Tactically, I suppose they had to file the suit, otherwise it implies that the story is exactly correct. Whether or not it is, we may never know as these things have a way of being settled to prevent the expenses from going through the roof. In many libel actions, it’s not whether you can prove the truth of your story, it is whether you can afford to go to court in the first place to be able to prove your story.  Fear of the legal expenses in a libel action effectively squelches many stories in small town publications. I certainly applaud Bates and UTW publisher Keith Skrzypcak for going out on the limb for this.

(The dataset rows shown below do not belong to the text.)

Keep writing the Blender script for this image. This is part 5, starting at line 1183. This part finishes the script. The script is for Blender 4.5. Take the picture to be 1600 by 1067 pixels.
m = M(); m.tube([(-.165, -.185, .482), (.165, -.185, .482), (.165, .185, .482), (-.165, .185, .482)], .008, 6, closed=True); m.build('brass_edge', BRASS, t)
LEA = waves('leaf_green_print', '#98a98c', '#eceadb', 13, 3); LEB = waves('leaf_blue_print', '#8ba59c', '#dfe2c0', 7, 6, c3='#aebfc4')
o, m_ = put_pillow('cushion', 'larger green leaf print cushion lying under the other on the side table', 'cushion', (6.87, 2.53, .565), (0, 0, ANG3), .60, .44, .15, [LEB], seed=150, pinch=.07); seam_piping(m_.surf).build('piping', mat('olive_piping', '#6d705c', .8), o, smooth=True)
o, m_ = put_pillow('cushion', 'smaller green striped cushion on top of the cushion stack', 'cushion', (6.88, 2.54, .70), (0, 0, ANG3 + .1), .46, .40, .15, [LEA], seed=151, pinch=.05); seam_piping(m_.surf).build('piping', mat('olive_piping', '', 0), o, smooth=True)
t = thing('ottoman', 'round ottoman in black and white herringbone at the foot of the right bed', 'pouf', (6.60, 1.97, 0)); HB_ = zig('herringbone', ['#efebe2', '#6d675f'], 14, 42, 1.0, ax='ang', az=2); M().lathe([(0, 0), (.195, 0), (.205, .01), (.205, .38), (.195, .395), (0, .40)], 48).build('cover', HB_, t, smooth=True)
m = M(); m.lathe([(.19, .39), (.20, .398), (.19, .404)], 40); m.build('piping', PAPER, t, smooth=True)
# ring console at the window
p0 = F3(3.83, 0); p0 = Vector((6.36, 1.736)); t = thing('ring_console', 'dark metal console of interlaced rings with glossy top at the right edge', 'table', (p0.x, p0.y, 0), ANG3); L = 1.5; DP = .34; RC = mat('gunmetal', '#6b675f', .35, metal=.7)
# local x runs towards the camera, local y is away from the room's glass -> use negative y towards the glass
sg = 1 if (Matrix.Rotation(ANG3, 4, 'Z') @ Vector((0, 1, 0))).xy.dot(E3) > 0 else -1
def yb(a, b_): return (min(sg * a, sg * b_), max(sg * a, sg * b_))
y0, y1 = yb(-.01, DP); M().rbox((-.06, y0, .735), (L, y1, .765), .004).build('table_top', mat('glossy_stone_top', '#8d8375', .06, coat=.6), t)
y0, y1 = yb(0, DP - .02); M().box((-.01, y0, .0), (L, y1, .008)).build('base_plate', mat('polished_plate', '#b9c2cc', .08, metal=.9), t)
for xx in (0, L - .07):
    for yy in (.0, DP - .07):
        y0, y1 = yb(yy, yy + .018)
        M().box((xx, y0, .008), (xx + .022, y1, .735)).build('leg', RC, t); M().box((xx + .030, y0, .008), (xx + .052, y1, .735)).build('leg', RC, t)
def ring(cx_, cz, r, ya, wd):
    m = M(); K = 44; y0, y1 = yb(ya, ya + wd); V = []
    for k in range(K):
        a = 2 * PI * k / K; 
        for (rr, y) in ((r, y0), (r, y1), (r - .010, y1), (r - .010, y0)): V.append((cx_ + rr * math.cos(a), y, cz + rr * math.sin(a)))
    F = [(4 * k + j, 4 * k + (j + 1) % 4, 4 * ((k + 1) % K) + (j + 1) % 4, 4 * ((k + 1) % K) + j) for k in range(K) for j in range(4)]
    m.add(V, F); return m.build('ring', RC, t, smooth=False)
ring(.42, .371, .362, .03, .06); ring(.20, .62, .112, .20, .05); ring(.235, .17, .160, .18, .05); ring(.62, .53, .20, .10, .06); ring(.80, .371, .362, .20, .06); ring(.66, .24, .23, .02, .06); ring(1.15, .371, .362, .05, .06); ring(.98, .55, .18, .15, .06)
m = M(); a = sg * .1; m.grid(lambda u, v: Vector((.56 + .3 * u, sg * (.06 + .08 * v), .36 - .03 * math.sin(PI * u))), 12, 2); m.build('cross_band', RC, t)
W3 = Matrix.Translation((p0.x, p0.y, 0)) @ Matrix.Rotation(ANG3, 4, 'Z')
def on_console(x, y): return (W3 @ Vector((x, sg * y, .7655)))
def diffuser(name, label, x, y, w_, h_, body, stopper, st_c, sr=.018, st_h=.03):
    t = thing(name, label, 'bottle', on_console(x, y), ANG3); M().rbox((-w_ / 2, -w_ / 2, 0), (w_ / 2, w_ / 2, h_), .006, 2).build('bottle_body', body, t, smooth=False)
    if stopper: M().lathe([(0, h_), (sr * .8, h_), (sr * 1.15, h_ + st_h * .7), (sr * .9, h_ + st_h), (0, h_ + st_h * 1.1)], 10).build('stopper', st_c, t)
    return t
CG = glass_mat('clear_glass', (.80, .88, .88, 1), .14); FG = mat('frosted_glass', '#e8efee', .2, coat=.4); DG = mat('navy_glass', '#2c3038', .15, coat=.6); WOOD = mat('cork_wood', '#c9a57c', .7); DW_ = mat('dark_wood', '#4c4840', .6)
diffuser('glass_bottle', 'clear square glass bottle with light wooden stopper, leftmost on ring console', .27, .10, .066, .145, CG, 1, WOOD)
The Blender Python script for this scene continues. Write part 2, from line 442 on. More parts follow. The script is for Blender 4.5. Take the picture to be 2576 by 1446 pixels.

In the Tulsa World story about the suit, World Publisher Robert E. Lorton III is quoted as saying he “does not object to criticism of himself or the World but will not stand for impugning the organization’s honesty.”

So, getting folks to quit a job and come work for you, just to be laid off a few months later is just “business” and does not reflect on the paper’s integrity. This is indicative of the real problem.

What was once a newspaper has become simply a company that prints ads and game scores seven days a week. The odd space that doesn’t carry a hearing aid ad or an Amish miracle heater ad is filled with wire copy, barely rewritten press releases, investigations of puppy mills, or Wayne Greene’s pathetic attempts to find something even lamer and more self-indulgent than Springer Spaniels to write about.

It is especially sad because I know there are still good, capable journalists there. I went to J-school with some of them and have seen the quality of their work, then and now. Sure do miss the Tribune. I didn’t always agree with their positions on things, but at least it actually was a newspaper that was not totally controlled by the local oligarchy.

Who knows, in another year we may be reading Urban Tulsa Daily. Let’s hope so.